My spouse passed. I have stepchildren who want a percentage of the profits from selling our house. What are they legally entitled to with no will?

Stepchildren - When an individual passes away without a will, the state laws of intestacy instruct how the person’s probate estate will be distributed.

Only assets that would have passed through a person’s will are impacted by intestate succession laws. This typically includes only assets owned alone in his or her name.

For instance, in Nebraska, under intestate succession, who inherits depends on whether the deceased had living children, parents, or other close relatives, when he or she died.

In Nebraska, if the decedent was married and died without a will, what the decedent’s spouse will receive depends on whether the decedent had any living parents or descendants, such as children, grandchildren, or great-grandchildren. If the decedent did not, then his or her spouse inherits all of the intestate property.

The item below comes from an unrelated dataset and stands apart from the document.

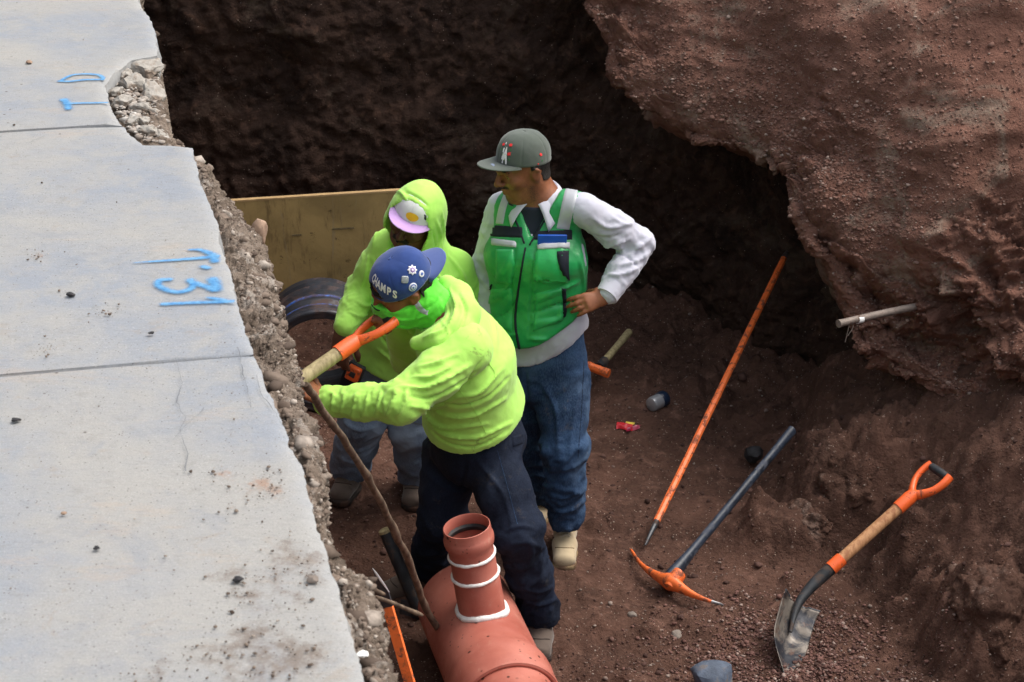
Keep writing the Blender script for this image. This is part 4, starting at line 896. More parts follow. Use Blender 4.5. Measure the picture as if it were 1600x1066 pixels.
def snet(f, lo, hi, h):
    lo = np.asarray(lo, float); n = np.ceil((np.asarray(hi)-lo)/h).astype(int)+1; B = 8; nb = -(-n//B); n = nb*B
    D = np.empty(tuple(n), np.float32)
    bc = np.stack(np.meshgrid(*[np.arange(k) for k in nb], indexing='ij'), -1).reshape(-1, 3)
    dc = f(lo+(bc*B+(B-1)/2)*h); act = np.abs(dc) < B*h*1.5
    loc = np.stack(np.meshgrid(*[np.arange(B)]*3, indexing='ij'), -1).reshape(-1, 3)
    for b, d in zip(bc[~act], dc[~act]): D[b[0]*B:b[0]*B+B, b[1]*B:b[1]*B+B, b[2]*B:b[2]*B+B] = d
    ab = bc[act]
    for i in range(0, len(ab), 1500):
        c = ab[i:i+1500]; P_ = (c[:, None]*B+loc[None]).reshape(-1, 3); v = f(lo+P_*h).astype(np.float32)
        D[P_[:, 0], P_[:, 1], P_[:, 2]] = v
    ins = D < 0
    cs = [(0, 0, 0), (1, 0, 0), (0, 1, 0), (1, 1, 0), (0, 0, 1), (1, 0, 1), (0, 1, 1), (1, 1, 1)]
    m = tuple(n-1); cnt = np.zeros(m, np.int8)
    for c in cs: cnt += ins[c[0]:c[0]+m[0], c[1]:c[1]+m[1], c[2]:c[2]+m[2]]
    C = np.argwhere((cnt > 0) & (cnt < 8)); idm = -np.ones(m, np.int64); idm[C[:, 0], C[:, 1], C[:, 2]] = np.arange(len(C))
    vals = np.stack([D[C[:, 0]+c[0], C[:, 1]+c[1], C[:, 2]+c[2]] for c in cs], -1)
    acc = np.zeros((len(C), 3)); num = np.zeros(len(C))
    for a in range(8):
        for b in range(a+1, 8):
            df = np.array(cs[b])-np.array(cs[a])
            if np.abs(df).sum() != 1: continue
            va, vb = vals[:, a], vals[:, b]; k = (va < 0) != (vb < 0); t = np.where(k, va/(va-vb+1e-12), 0)
            acc += k[:, None]*(np.array(cs[a])+t[:, None]*df); num += k
    V = lo+(C+acc/num[:, None])*h; Fs = []
    for ax in range(3):
        sl0 = [slice(None)]*3; sl1 = [slice(None)]*3; sl0[ax] = slice(0, -1); sl1[ax] = slice(1, None)
        e = np.argwhere(ins[tuple(sl0)] != ins[tuple(sl1)]); u, w_ = [(1, 2), (2, 0), (0, 1)][ax]
        e = e[(e[:, u] > 0) & (e[:, w_] > 0) & (e[:, u] < m[u]) & (e[:, w_] < m[w_])]
        def cell(du, dw): q = e.copy(); q[:, u] -= du; q[:, w_] -= dw; return idm[q[:, 0], q[:, 1], q[:, 2]]
        q = np.stack([cell(1, 1), cell(0, 1), cell(0, 0), cell(1, 0)], -1); flip = ins[e[:, 0], e[:, 1], e[:, 2]]
        q[~flip] = q[~flip][:, ::-1]; q = q[(q >= 0).all(1)]; Fs.append(q)
    return V, np.concatenate(Fs)
def relax(v, f, it=1, lam=.5):
    for _ in range(it):
        acc = np.zeros_like(v); num = np.zeros(len(v))
        for k in range(4):
            a, b = f[:, k], f[:, (k+1) % 4]
            for j in range(3): acc[:, j] += np.bincount(a, v[b, j], len(v))+np.bincount(b, v[a, j], len(v))
            num += np.bincount(a, minlength=len(v))+np.bincount(b, minlength=len(v))
        v = v+lam*(acc/np.maximum(num, 1)[:, None]-v)
    return v
class Cloth:
    def __init__(s, f, lo, hi, h, it=2):
        s.v, s.f = snet(f, lo, hi, h); s.v = relax(s.v, s.f, it); s.n = normals(s.v, s.f)
    def disp(s, d): s.v = s.v+s.n*np.asarray(d)[:, None]; s.n = normals(s.v, s.f); return s
    def wrinkle(s, a, b, rad, amp, freq=14, twist=.35, seed=0, t0=-.1, t1=1.1, k=3):
        """creases wrapped round a limb from a to b"""
        amp *= .62; a = np.asarray(a, float); ab = np.asarray(b, float)-a; L = np.linalg.norm(ab); w_ = ab/L; t = (s.v-a)@w_/L; q = s.v-a-(t*L)[:, None]*w_
        r = np.linalg.norm(q, axis=1); u = q/(r[:, None]+1e-9); z = (t*L)[:, None]*w_*freq+u*(freq*.05/.05*.045)*1.3+twist*(u@np.array([1., .3, .2]))[:, None]*w_*1.0+seed*7.7
        n_ = 1-2*np.abs(pn(z)); n2 = 1-2*np.abs(pn(z*1.9+5)); mask = sstep(t0-.08, t0+.05, t)*(1-sstep(t1-.05, t1+.08, t))*(1-sstep(rad, rad*1.35, r))
        n_ = np.where(n_ > 0, n_**1.6, n_*.6); return s.disp(amp*mask*(1.0*n_+.4*n2))
    def bvh(s): return BVHTree.FromPolygons([tuple(x) for x in s.v], [tuple(map(int, x)) for x in s.f])
    def fold(s, strokes, origin=None):
        """strokes: (polyline of survey points (px,py), half width, height) pressed into the cloth along its normal"""
        B = s.bvh(); d = np.zeros(len(s.v))
        for pts, w_, amp in strokes:
            w_ *= .74; amp *= 1.3
            pp = cubic(np.array(pts, float), 24) if len(pts) > 2 else np.array([np.array(pts[0])*(1-t)+np.array(pts[1])*t for t in np.linspace(0, 1, 16)])
            P_ = []
            for x, y in pp:
                h = B.ray_cast(Vector(CAMP), Vector(unit(ray(x, y))))
                if h[0] is not None: P_.append(np.array(h[0]))
            if len(P_) < 2: continue
            P_ = np.array(P_); lo, hi = P_.min(0)-4*w_, P_.max(0)+4*w_; k = np.where(((s.v > lo) & (s.v < hi)).all(1))[0]
            if not len(k): continue
            q = s.v[k]; best = np.full(len(k), 9.); tt = np.zeros(len(k))
            for i in range(len(P_)-1):
                ab = P_[i+1]-P_[i]; t = np.clip((q-P_[i])@ab/(ab@ab+1e-12), 0, 1); dd = np.linalg.norm(q-P_[i]-t[:, None]*ab, axis=1)
                m = dd < best; best = np.where(m, dd, best); tt = np.where(m, (i+t)/(len(P_)-1), tt)
            x = best/w_; taper = np.clip(np.sin(np.pi*np.clip(tt*.92+.04, 0, 1)), 0, 1)**.6
            d[k] += amp*taper*(1.65*np.exp(-x**1.35)-.55*np.exp(-(x/2.2)**2))
        return s.disp(d)
    def obj(s, name, mat, parent, relax_=1, attrs=None):
        v = relax(s.v, s.f, relax_, .22) if relax_ else s.v
        return mesh_obj(name, v, s.f, mat, parent, attrs=attrs)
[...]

Under New Jersey’s intestacy statute, when a decedent is survived by a spouse and children who are not children of the surviving spouse such as stepchildren , the surviving spouse is entitled to the first 25% of the intestate estate, but not less than $50,000 nor more than $200,000-- plus one-half of the remainder of the intestate estate.

However, nj.com’s recent article entitled “Who gets this house after spouse dies with no will?” explains that the laws of intestacy don’t control the distribution of assets that were jointly owned with a right of survivorship (like a house) or that have a beneficiary designation (like life insurance).

If the house was jointly owned as husband and wife in joint tenancy with the right of survivorship, the surviving spouse solely owns the entire house by operation of law, upon the death of the first spouse. The stepchildren do not have any right to the proceeds of the sale of the house.

However, if the decedent spouse owned the house only in his or her own name or the house was titled by the spouses as “tenants in common,” then the laws of intestacy would apply.

Tenancy in common is an arrangement where two or more people have ownership interests in a property.

The big difference between joint tenants and tenants in common is that joint tenants have the right of survivorship (which gives them ownership of the property when one owner dies), tenants in common do not.

With a tenancy in common, the tenants can own different percentages of the property.

Tenants in common can also gift their share of the property to anyone upon their death.

Reference: nj.com (May 5, 2021) “Who gets this house after spouse dies with no will?”